In "The Reference Library" I'd read about a scheme called 'Pick-A-Book', operated by Martin Greenberg from an address in Hicksville, New York. "Write for free illustrated catalogue," they said, so I did, thoughtfully enclosing some American stamps for return postage. Good old Marty Greenberg sent a fabulous catalogue, crammed full of wonderful titles from Gnome Press, Fantasy Press, and Avalon. "Any three titles for $4.00," was the offer, which was just too good to refuse. I selected my three books (The Seedling Stars; Earthman's Burden; and the Fantasy Press edition of Deep Space), applied for a permit, sent off the money order and waited -- this time for a couple of months -- until the parcel arrived. Success!

But, in all this activity, I'd somehow missed the plot. How on earth did I fail to notice the existence of science fiction fandom for so long? True, the BREs were pretty well eviscerated; I subsequently found that in the U.S. Astounding "The Reference Library" usually consisted of quite a long preamble before the reviews, with quite a few mentions of World Conventions, SF Times, and so on. Not so with our reprint editions, where the book review column was obviously looked upon as expendable, boilerplate to be trimmed to size, with almost all references to SF fan activities ruthlessly expunged.

Even so, the British Nebula did carry Walt Willis' "Fanorama" column, and I'm pretty sure it would also have run the occasional advertisement for Ken Slater's 'Fantast' dealership. How could I have failed to investigate them? By ignoring New Worlds I'd missed reference to the nascent BSFA (begun in 1958), and worst of all, I didn't know about 'Brumcon', which took place in the Imperial Hotel, in Birmingham city centre over Easter weekend, 1959!

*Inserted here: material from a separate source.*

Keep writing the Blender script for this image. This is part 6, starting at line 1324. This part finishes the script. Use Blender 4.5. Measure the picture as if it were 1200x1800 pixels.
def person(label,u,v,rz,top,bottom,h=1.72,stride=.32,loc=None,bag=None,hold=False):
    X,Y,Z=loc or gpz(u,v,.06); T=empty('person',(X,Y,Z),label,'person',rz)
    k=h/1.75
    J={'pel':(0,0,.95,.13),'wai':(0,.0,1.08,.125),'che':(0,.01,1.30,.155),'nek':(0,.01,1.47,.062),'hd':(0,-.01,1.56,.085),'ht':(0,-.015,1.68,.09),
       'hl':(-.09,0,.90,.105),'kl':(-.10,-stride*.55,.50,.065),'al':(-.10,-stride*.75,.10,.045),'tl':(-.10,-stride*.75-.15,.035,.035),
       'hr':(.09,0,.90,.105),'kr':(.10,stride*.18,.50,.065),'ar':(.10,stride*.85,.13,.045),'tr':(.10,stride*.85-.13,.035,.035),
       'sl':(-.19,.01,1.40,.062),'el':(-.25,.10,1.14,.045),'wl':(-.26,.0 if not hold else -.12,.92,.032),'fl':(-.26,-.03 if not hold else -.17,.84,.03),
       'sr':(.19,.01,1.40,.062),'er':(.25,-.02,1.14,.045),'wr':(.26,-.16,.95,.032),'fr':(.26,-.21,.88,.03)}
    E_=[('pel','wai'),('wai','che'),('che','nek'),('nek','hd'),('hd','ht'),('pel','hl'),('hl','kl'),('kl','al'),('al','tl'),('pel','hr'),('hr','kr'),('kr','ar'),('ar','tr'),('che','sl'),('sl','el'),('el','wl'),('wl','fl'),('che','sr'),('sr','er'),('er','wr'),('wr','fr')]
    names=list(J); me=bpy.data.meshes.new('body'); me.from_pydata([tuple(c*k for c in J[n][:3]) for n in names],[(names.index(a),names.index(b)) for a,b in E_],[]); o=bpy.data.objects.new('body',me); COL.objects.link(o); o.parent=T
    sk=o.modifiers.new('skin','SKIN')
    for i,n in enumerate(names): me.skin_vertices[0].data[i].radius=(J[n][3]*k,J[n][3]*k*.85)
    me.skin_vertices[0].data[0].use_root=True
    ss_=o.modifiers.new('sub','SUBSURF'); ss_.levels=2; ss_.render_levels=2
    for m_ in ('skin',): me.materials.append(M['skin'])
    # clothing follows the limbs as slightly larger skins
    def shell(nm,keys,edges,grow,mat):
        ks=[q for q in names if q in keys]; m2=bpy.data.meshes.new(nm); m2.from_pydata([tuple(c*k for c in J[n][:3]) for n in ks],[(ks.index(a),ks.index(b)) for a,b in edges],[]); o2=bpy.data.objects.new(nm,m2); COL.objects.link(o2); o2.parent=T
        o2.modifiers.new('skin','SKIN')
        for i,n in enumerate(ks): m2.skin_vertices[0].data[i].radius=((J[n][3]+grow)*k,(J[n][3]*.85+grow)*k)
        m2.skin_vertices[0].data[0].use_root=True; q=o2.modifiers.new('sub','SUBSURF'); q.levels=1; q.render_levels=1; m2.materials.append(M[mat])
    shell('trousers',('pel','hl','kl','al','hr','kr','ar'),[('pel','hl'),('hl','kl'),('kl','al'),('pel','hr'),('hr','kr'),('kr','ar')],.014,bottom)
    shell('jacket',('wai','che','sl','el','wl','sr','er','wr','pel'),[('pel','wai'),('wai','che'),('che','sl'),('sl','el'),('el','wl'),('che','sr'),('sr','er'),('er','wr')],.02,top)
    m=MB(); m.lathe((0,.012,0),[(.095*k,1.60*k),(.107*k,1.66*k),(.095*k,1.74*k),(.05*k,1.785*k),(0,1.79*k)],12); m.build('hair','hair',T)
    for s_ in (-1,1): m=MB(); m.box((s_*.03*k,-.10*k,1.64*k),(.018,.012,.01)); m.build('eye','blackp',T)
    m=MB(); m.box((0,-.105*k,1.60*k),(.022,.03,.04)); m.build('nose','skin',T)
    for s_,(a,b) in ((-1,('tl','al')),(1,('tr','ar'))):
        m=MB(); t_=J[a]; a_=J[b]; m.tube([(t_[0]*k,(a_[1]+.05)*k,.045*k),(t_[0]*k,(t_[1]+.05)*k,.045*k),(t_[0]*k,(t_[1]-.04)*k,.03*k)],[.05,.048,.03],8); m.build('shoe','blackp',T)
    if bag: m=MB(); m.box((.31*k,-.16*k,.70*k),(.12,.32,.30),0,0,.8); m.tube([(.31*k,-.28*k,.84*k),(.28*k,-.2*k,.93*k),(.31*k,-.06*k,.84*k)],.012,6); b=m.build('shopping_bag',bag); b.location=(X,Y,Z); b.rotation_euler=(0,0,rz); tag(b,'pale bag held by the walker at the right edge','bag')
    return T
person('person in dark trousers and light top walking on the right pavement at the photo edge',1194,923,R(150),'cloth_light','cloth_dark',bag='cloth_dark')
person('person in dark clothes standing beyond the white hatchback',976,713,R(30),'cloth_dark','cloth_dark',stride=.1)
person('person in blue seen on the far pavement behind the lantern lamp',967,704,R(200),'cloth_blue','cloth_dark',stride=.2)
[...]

Just think of it; while I was hanging around the market stalls, a whole convention was taking place no more than a quarter-mile away. With professional writers, like Ted Tubb, James White and Ken Bulmer, dealers, and more books and magazines than I'd ever seen in my life at that time! This was the con at which Ken Cheslin and Dave Hale got started, and subsequently began their local group in Stourbridge, not too far away from me. I could have been in there with them, in time for Inchmery fandom and Aporreta, and the golden years of Hyphen, Oopsla! and Void.

Instead of messing around with permits and Pick-A-Book, I could have gone straight onto Ken Slater's mailing list. I was ready for fandom, straining at the leash, but just didn't find the right door! It was not until the beginning of 1963 that I came across the famous little pink slip in one of those Rag Market acquisitions, "Are you interested in science fiction?" it began. "Join the Erdington SF Circle."

At last I had made Contact, four years late.